Дух вождя не беспокоит
— Валерий Александрович, а как вы связали свою судьбу с Мемцентром?
— Я историк, в 1969 году окончил пединститут. Это был год подготовки к столетию вождя, и ленинская тема занимала большое место в учебном процессе. Поскольку в Ульяновск валом валили туристы, была популярна и престижна профессия экскурсовода. Я окончил курсы экскурсовода, лектора и директора. И все эти профессии пригодились, а после армии стал заниматься научной деятельностью, защитил диссертацию и оказался здесь. Тружусь в Ленинском мемориале с 1982 года и не жалею. Эта работа интересна тем, что дала общение с самыми яркими людьми эпохи – в советское время все государственные деятели, деятели культуры проходили через Мемцентр. А в постсоветское даже Путина удалось пригласить, недавно был Алиев. Я видел едва ли не всех первых лиц социалистических — и не только — государств. Когда занимался темой Керенского, встречался с Генрихом Боровиком, который лично общался с Александром Федоровичем. Это неоценимый опыт, потому что история состоит не только из значимых, на первый взгляд, фактов, но и из случаев, былей, небылиц. Например, когда начали строить Мемориал, это вызвало огромный интерес журналистов всего мира. Приехали французы, брали интервью у главного инженера.

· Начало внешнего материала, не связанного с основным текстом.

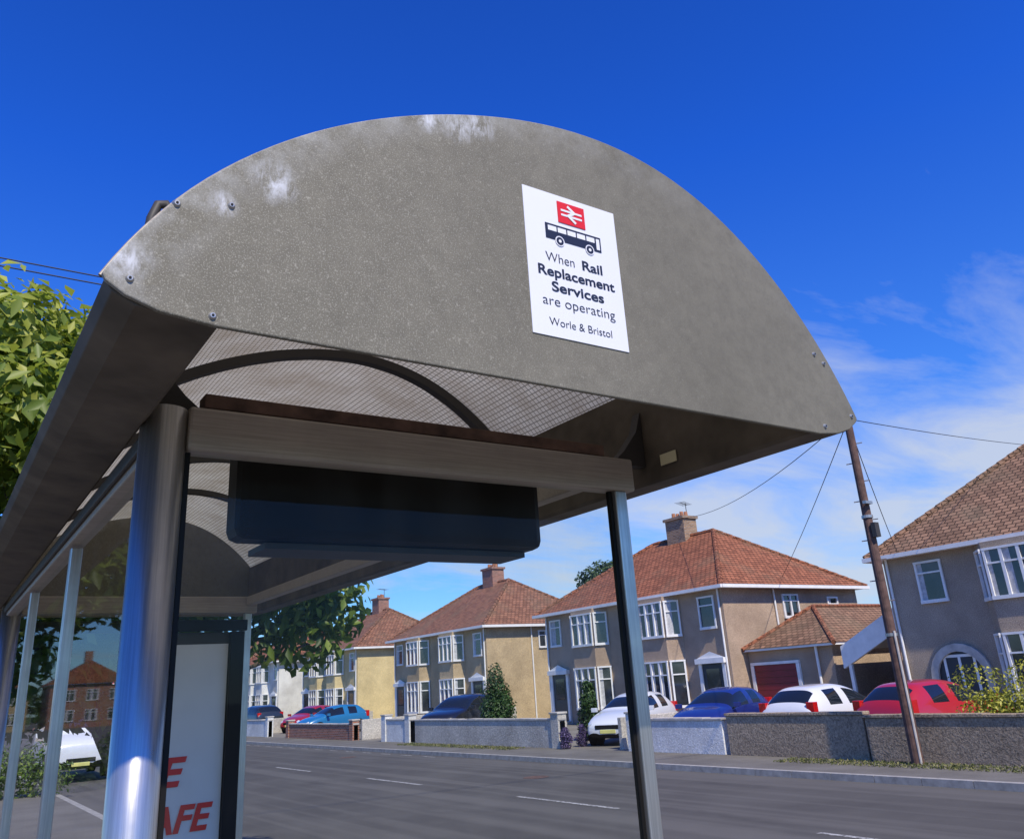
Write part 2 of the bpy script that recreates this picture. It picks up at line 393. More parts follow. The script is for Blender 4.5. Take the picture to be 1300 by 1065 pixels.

Спрашивают: «Успеете построить к столетию?». Тот отвечает: «Костьми ляжем, а построим!». На следующий день во французских газетах вышли материалы под заголовком «Ленинский мемориал строят на костях». После этого из Москвы пришла директива не допускать журналистов на стройку или строго контролировать этот процесс.
— С мистическими явлениями не сталкивались? Дух вождя у вас не витает?
— Нет. Я по натуре человек мало верящий в это. Сейчас многие распускают слухи о чертовщине, чтобы привлечь внимание к объекту. Недавно слышал по радио репортаж, что в самарском музее Ленина живет призрак. Одна из местных газет в свое время рассказала, что у нас в доме-музее шалят барабашки. А в конце 80-х, когда пиетета перед личностью вождя уже не было, на 1 апреля ульяновское издание напечатало фото разрушенного Мемцентра. Это вызвало приток посетителей. А мемориал, кстати, рассчитан на 500 лет. Он задумывался как памятник Ленину, но уже стал памятником самому себе, если учитывать его интересную историю.